Penggunaan Sistem Informasi Rekapitulasi atau Sirekap di Pemilihan Kepala Daerah 2020 belum optimal karena ada kendala jaringan internet serta aplikasi yang tidak dapat digunakan
Anggota Badan Pengawas Pemilu (Bawaslu) RI Afifuddin, dalam jumpa pers “Hasil Pengawasan Rekapitulasi Suara di Tingkat Kecamatan dan Kabupaten/Kota”, di Jakarta, Rabu (16/12/2020), mengatakan, perubahan metode rekapitulasi dari Sirekap ke cara manual berpotensi menimbulkan dua informasi hasil rekapitulasi yang berbeda.

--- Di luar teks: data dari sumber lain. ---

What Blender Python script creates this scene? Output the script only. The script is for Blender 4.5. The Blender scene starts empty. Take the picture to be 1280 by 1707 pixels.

Kedua hasil yang mungkin muncul adalah hasil rekapitulasi manual akibat tidak dipakainya Sirekap, serta informasi hasil suara di tempat pemungutan suara (TPS) yang dimasukkan oleh PPK ke dalam Sirekap.
“Untuk itu penting bagi KPU untuk mengantisipasi adanya selisih suara pada rekapitulasi yang menggunakan Sirekap dengan metode manual. Potensi selisih suara ini dapat terjadi di setiap level rekapitulasi, mulai dari kecamatan, kabupaten, hingga provinsi,” ujar Afifuddin.
Menurut Afifuddin, antisipasi tersebut penting mengingat KPU menyebut bahwa Sirekap bertujuan untuk mempermudah kerja KPU dan memberikan keterbukaan informasi kepada publik. Namun, ia menyayangkan, yang terjadi di lapangan, jauh dari harapan-harapan tersebut.
Tidak perlu berasumsi
Secara terpisah, Komisioner KPU Evi Novida Ginting menyampaikan, PPK melakukan rekapitulasi dengan cara membacakan satu persatu C.Hasil-KWK plano dari setiap TPS, baik itu menggunakan alat bantu Sirekap, maupun dengan cara manual. Hasilnya, menurut dia, akan tetap sama karena sumber data yang dibacakan dan dibuka adalah C.Hasil-KWK plano dari TPS.
“Seluruh hasil yang sudah dibacakan dituangkan ke dalam D.Hasil KWK tingkat Kecamatan yang dicetak terlebih dahulu untuk diperiksa oleh PPK, saksi, dan pengawas kecamatan. Saksi dan pengawas kecamatan memegang C.Hasil Salinan-KWK yang diterima dari KPPS sebagai pembanding datanya,” ujar Evi.
Antisipasi tersebut penting mengingat KPU menyebut bahwa Sirekap bertujuan untuk mempermudah kerja KPU dan memberikan keterbukaan informasi kepada publik
Setelah diperiksa dan tidak ada selisih, maka dilakukan penetapan oleh PPK. Kemudian, dicetak kembali dan ditandatangani oleh PPK dan saksi yang hadir.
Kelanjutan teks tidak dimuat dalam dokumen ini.